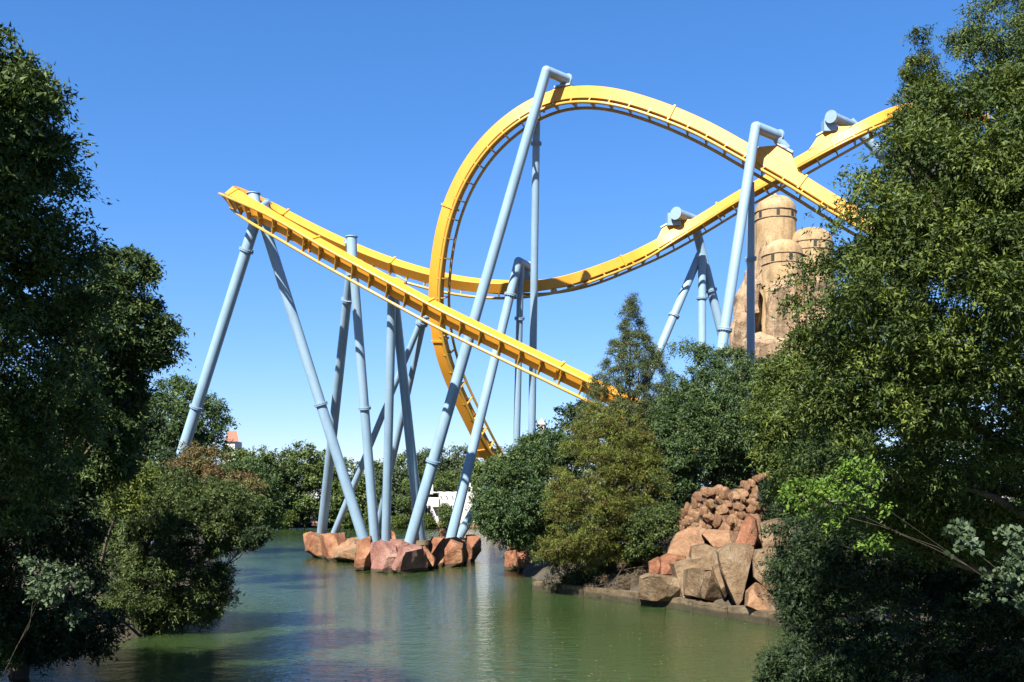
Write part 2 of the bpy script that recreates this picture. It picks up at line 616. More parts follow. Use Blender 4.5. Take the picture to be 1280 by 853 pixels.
# ------------------------------------------------------------------ supports
def column(parent, top, bot, r0, r1, flanges=()):
    r0 *= .87; r1 *= .87
    """tapered tube with flanges at fractions from the top"""
    bm = bmesh.new()
    top = Vector(top); bot = Vector(bot)
    n = 8
    tube(bm, [top.lerp(bot, i / n) for i in range(n + 1)], [r0 + (r1 - r0) * i / n for i in range(n + 1)], 28)
    cobj = obj('column', bm, M['blue'], parent, .9)
    d = (bot - top).normalized()
    for f in flanges:
        p = top.lerp(bot, f)
        r = r0 + (r1 - r0) * f
        bm = bmesh.new()
        tube(bm, [p - d * .09, p - d * .015], r + .13, 24)
        tube(bm, [p + d * .015, p + d * .09], r + .13, 24)
        u, v = frame_of(d)
        for k in range(16):
            a_ = 2 * pi * k / 16
            q = p + (u * cos(a_) + v * sin(a_)) * (r + .075)
            tube(bm, [q - d * .15, q + d * .15], .022, 6)
        obj('flange', bm, M['blue_d'], cobj, .6)
    # foot plate
    return cobj


def foot(parent, p, r):
    bm = bmesh.new()
    tube(bm, [p - Vector((0, 0, .25)), p + Vector((0, 0, .1))], r + .28, 20)
    obj('footing', bm, M['conc'], parent, .6)


def ground_at(top, px2, py2, d2):
    """extend the line top->point down to the ground"""
    top = Vector(top); q = P(px2, py2, d2)
    d = q - top
    t = 1.0
    for _ in range(40):
        w = top + d * t
        z = gz(w.x, w.y)
        if w.z <= z - .2: break
        t += .03
    return top + d * t


def head_tube(parent, pts, r, name='support_arm'):
    bm = bmesh.new()
    tube(bm, pts, r, 24)
    a_ = obj(name, bm, M['blue'], parent, .9)
    # end plates
    for p, q in ((pts[-1], pts[-2]),):
        d = (Vector(p) - Vector(q)).normalized()
        bm = bmesh.new()
        tube(bm, [Vector(p) - d * .03, Vector(p) + d * .07], r + .09, 24)
        obj('end_plate', bm, M['blue_d'], a_, .6)
    return a_


# --- hairpin support (left A-frame)
top = P(317, 243, 73.5)
low = P(323, 280, 73.2)
rt = thing('support_frame', P(455, 668, 77), 'leftmost pale blue A-frame under the hairpin end of the track', 'coaster support')
bm = bmesh.new(); tube(bm, [top, low], [.42, .46], 28)
hd = obj('head_post', bm, M['blue'], rt, .9)
bm = bmesh.new(); tube(bm, [top, top + Vector((0, 0, .07))], .5, 24); obj('cap_plate', bm, M['blue_d'], hd, .6)
column(rt, P(321, 272, 73.3), ground_at(P(321, 272, 73.3), 236, 540, 77), .47, .5, (.092, .55))
b2 = P(455, 676, 77)
column(rt, P(326, 268, 73.3), b2, .43, .47, (.57,))
foot(rt, b2, .45)
c = near_d('front', 322, 264, 60, 72)
head_tube(rt, [top - Vector((0, 0, .8)), c[0] - c[2] * .5 + Vector((0, .4, 0))], .3)
c = near_d('front', 330, 257, 77.5, 90)
head_tube(rt, [top - Vector((0, 0, 1.4)), c[0] - c[2] * .3], .26)

# --- second A-frame, capped post at (440,295)
rt = thing('support_frame', P(468, 674, 75), 'pale blue A-frame with a capped post standing up between the two left tracks', 'coaster support')
top = P(439.5, 297, 70.5); low = P(441, 345, 70.6)
bm = bmesh.new(); tube(bm, [top, low], [.36, .38], 28)
hd = obj('head_post', bm, M['blue'], rt, .9)
bm = bmesh.new(); tube(bm, [top, top + Vector((0, 0, .07))], .43, 24); obj('cap_plate', bm, M['blue_d'], hd, .6)
b1 = P(402, 668, 86); b2 = P(469, 680, 75)
column(rt, P(440, 322, 70.8), b1, .36, .48, (.13,))
column(rt, P(441, 322, 70.4), b2, .36, .42, (.51,))
foot(rt, b1, .46); foot(rt, b2, .42)
c = near_d('front', 443, 333, 60, 70)
head_tube(rt, [P(441, 330, 70.4), c[0] - c[2] * .45], .26)
c = near_d('front', 432, 309, 75, 90)
head_tube(rt, [P(440, 306, 70.6), c[0] - c[2] * .4], .24)

# --- third support, two columns meeting under the falling track at (490,365)
rt = thing('support_frame', P(483, 678, 72), 'pair of pale blue columns meeting under the falling track left of centre, one in shadow', 'coaster support')
c = near_d('front', 490, 359, 60, 70)
hp = saddle(rt, c, .35, 1.0, .7)
t1 = P(490, 371, 66.2)
b1 = P(482, 684, 72); b2 = P(526, 677, 74.4)
column(rt, t1, b1, .34, .37, ())
column(rt, P(493, 369, 66.6), b2, .34, .44, ())
foot(rt, b1, .38); foot(rt, b2, .44)
head_tube(rt, [P(490, 366, 66.3), c[0] - c[2] * .1 + Vector((0, .45, 0))], .3)

# --- thin crossing pair holding the loop's left side
rt = thing('support_frame', P(418, 665, 85), 'thin pale blue pair crossing behind the centre columns, holding the left side of the loop', 'coaster support')
c = near_d('loop', 545, 398, 60, 90)
t1 = P(529, 395, 76)
b1 = P(417, 668, 85); b2 = P(468, 684, 83)
b2 = P(470, 668, 88)
column(rt, t1, b1, .27, .32, (.03,))
column(rt, P(531, 396, 76.4), b2, .27, .32, (.03,))
foot(rt, b1, .3); foot(rt, b2, .3)
head_tube(rt, [P(529, 397, 76), c[0] - c[2] * .35], .2)

# --- main tall column
rt = thing('support_frame', P(512, 684, 72), 'tallest pale blue leaning column with a cranked arm over the top of the loop', 'coaster support')
c = near_d('loop', 706, 118, 60, 90)
hp = saddle(rt, c, .12, 1.6, 1.0)
e = P(683, 89, 66.4)
b1 = P(510, 686, 72)
column(rt, e, b1, .38, .49, (.805,))
dd = (b1 - e).normalized()
bm = bmesh.new(); bmesh.ops.create_uvsphere(bm, u_segments=24, v_segments=12, radius=.335)
bmesh.ops.translate(bm, verts=bm.verts, vec=e); obj('elbow', bm, M['blue'], rt, 3)
ah = P(705, 98.5, 67.7)
head_tube(rt, [e, P(709, 100, 67.7)], .33)
bm = bmesh.new(); tube(bm, [ah, hp], [.26, .34], 20); obj('arm_foot', bm, M['blue'], rt, .9)
bm = bmesh.new(); tube(bm, [hp, hp + c[2] * .1], .45, 20); obj('flange', bm, M['blue_d'], rt, .6)
foot(rt, b1, .49)
t2 = P(671, 128, 69.8)
b2 = P(664.5, 560, 76)
q = ground_at(t2, 664.5, 560, 76)
column(rt, t2, q, .30, .34, (.075, .70))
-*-
Brief.
Retype the data above exactly; pictures are not part of the copy.

Solution for this task.
Write part 2 of the bpy script that recreates this picture. It picks up at line 616. More parts follow. Use Blender 4.5. Take the picture to be 1280 by 853 pixels.
# ------------------------------------------------------------------ supports
def column(parent, top, bot, r0, r1, flanges=()):
    r0 *= .87; r1 *= .87
    """tapered tube with flanges at fractions from the top"""
    bm = bmesh.new()
    top = Vector(top); bot = Vector(bot)
    n = 8
    tube(bm, [top.lerp(bot, i / n) for i in range(n + 1)], [r0 + (r1 - r0) * i / n for i in range(n + 1)], 28)
    cobj = obj('column', bm, M['blue'], parent, .9)
    d = (bot - top).normalized()
    for f in flanges:
        p = top.lerp(bot, f)
        r = r0 + (r1 - r0) * f
        bm = bmesh.new()
        tube(bm, [p - d * .09, p - d * .015], r + .13, 24)
        tube(bm, [p + d * .015, p + d * .09], r + .13, 24)
        u, v = frame_of(d)
        for k in range(16):
            a_ = 2 * pi * k / 16
            q = p + (u * cos(a_) + v * sin(a_)) * (r + .075)
            tube(bm, [q - d * .15, q + d * .15], .022, 6)
        obj('flange', bm, M['blue_d'], cobj, .6)
    # foot plate
    return cobj


def foot(parent, p, r):
    bm = bmesh.new()
    tube(bm, [p - Vector((0, 0, .25)), p + Vector((0, 0, .1))], r + .28, 20)
    obj('footing', bm, M['conc'], parent, .6)


def ground_at(top, px2, py2, d2):
    """extend the line top->point down to the ground"""
    top = Vector(top); q = P(px2, py2, d2)
    d = q - top
    t = 1.0
    for _ in range(40):
        w = top + d * t
        z = gz(w.x, w.y)
        if w.z <= z - .2: break
        t += .03
    return top + d * t


def head_tube(parent, pts, r, name='support_arm'):
    bm = bmesh.new()
    tube(bm, pts, r, 24)
    a_ = obj(name, bm, M['blue'], parent, .9)
    # end plates
    for p, q in ((pts[-1], pts[-2]),):
        d = (Vector(p) - Vector(q)).normalized()
        bm = bmesh.new()
        tube(bm, [Vector(p) - d * .03, Vector(p) + d * .07], r + .09, 24)
        obj('end_plate', bm, M['blue_d'], a_, .6)
    return a_


# --- hairpin support (left A-frame)
top = P(317, 243, 73.5)
low = P(323, 280, 73.2)
rt = thing('support_frame', P(455, 668, 77), 'leftmost pale blue A-frame under the hairpin end of the track', 'coaster support')
bm = bmesh.new(); tube(bm, [top, low], [.42, .46], 28)
hd = obj('head_post', bm, M['blue'], rt, .9)
bm = bmesh.new(); tube(bm, [top, top + Vector((0, 0, .07))], .5, 24); obj('cap_plate', bm, M['blue_d'], hd, .6)
column(rt, P(321, 272, 73.3), ground_at(P(321, 272, 73.3), 236, 540, 77), .47, .5, (.092, .55))
b2 = P(455, 676, 77)
column(rt, P(326, 268, 73.3), b2, .43, .47, (.57,))
foot(rt, b2, .45)
c = near_d('front', 322, 264, 60, 72)
head_tube(rt, [top - Vector((0, 0, .8)), c[0] - c[2] * .5 + Vector((0, .4, 0))], .3)
c = near_d('front', 330, 257, 77.5, 90)
head_tube(rt, [top - Vector((0, 0, 1.4)), c[0] - c[2] * .3], .26)

# --- second A-frame, capped post at (440,295)
rt = thing('support_frame', P(468, 674, 75), 'pale blue A-frame with a capped post standing up between the two left tracks', 'coaster support')
top = P(439.5, 297, 70.5); low = P(441, 345, 70.6)
bm = bmesh.new(); tube(bm, [top, low], [.36, .38], 28)
hd = obj('head_post', bm, M['blue'], rt, .9)
bm = bmesh.new(); tube(bm, [top, top + Vector((0, 0, .07))], .43, 24); obj('cap_plate', bm, M['blue_d'], hd, .6)
b1 = P(402, 668, 86); b2 = P(469, 680, 75)
column(rt, P(440, 322, 70.8), b1, .36, .48, (.13,))
column(rt, P(441, 322, 70.4), b2, .36, .42, (.51,))
foot(rt, b1, .46); foot(rt, b2, .42)
c = near_d('front', 443, 333, 60, 70)
head_tube(rt, [P(441, 330, 70.4), c[0] - c[2] * .45], .26)
c = near_d('front', 432, 309, 75, 90)
head_tube(rt, [P(440, 306, 70.6), c[0] - c[2] * .4], .24)

# --- third support, two columns meeting under the falling track at (490,365)
rt = thing('support_frame', P(483, 678, 72), 'pair of pale blue columns meeting under the falling track left of centre, one in shadow', 'coaster support')
c = near_d('front', 490, 359, 60, 70)
hp = saddle(rt, c, .35, 1.0, .7)
t1 = P(490, 371, 66.2)
b1 = P(482, 684, 72); b2 = P(526, 677, 74.4)
column(rt, t1, b1, .34, .37, ())
column(rt, P(493, 369, 66.6), b2, .34, .44, ())
foot(rt, b1, .38); foot(rt, b2, .44)
head_tube(rt, [P(490, 366, 66.3), c[0] - c[2] * .1 + Vector((0, .45, 0))], .3)

# --- thin crossing pair holding the loop's left side
rt = thing('support_frame', P(418, 665, 85), 'thin pale blue pair crossing behind the centre columns, holding the left side of the loop', 'coaster support')
c = near_d('loop', 545, 398, 60, 90)
t1 = P(529, 395, 76)
b1 = P(417, 668, 85); b2 = P(468, 684, 83)
b2 = P(470, 668, 88)
column(rt, t1, b1, .27, .32, (.03,))
column(rt, P(531, 396, 76.4), b2, .27, .32, (.03,))
foot(rt, b1, .3); foot(rt, b2, .3)
head_tube(rt, [P(529, 397, 76), c[0] - c[2] * .35], .2)

# --- main tall column
rt = thing('support_frame', P(512, 684, 72), 'tallest pale blue leaning column with a cranked arm over the top of the loop', 'coaster support')
c = near_d('loop', 706, 118, 60, 90)
hp = saddle(rt, c, .12, 1.6, 1.0)
e = P(683, 89, 66.4)
b1 = P(510, 686, 72)
column(rt, e, b1, .38, .49, (.805,))
dd = (b1 - e).normalized()
bm = bmesh.new(); bmesh.ops.create_uvsphere(bm, u_segments=24, v_segments=12, radius=.335)
bmesh.ops.translate(bm, verts=bm.verts, vec=e); obj('elbow', bm, M['blue'], rt, 3)
ah = P(705, 98.5, 67.7)
head_tube(rt, [e, P(709, 100, 67.7)], .33)
bm = bmesh.new(); tube(bm, [ah, hp], [.26, .34], 20); obj('arm_foot', bm, M['blue'], rt, .9)
bm = bmesh.new(); tube(bm, [hp, hp + c[2] * .1], .45, 20); obj('flange', bm, M['blue_d'], rt, .6)
foot(rt, b1, .49)
t2 = P(671, 128, 69.8)
b2 = P(664.5, 560, 76)
q = ground_at(t2, 664.5, 560, 76)
column(rt, t2, q, .30, .34, (.075, .70))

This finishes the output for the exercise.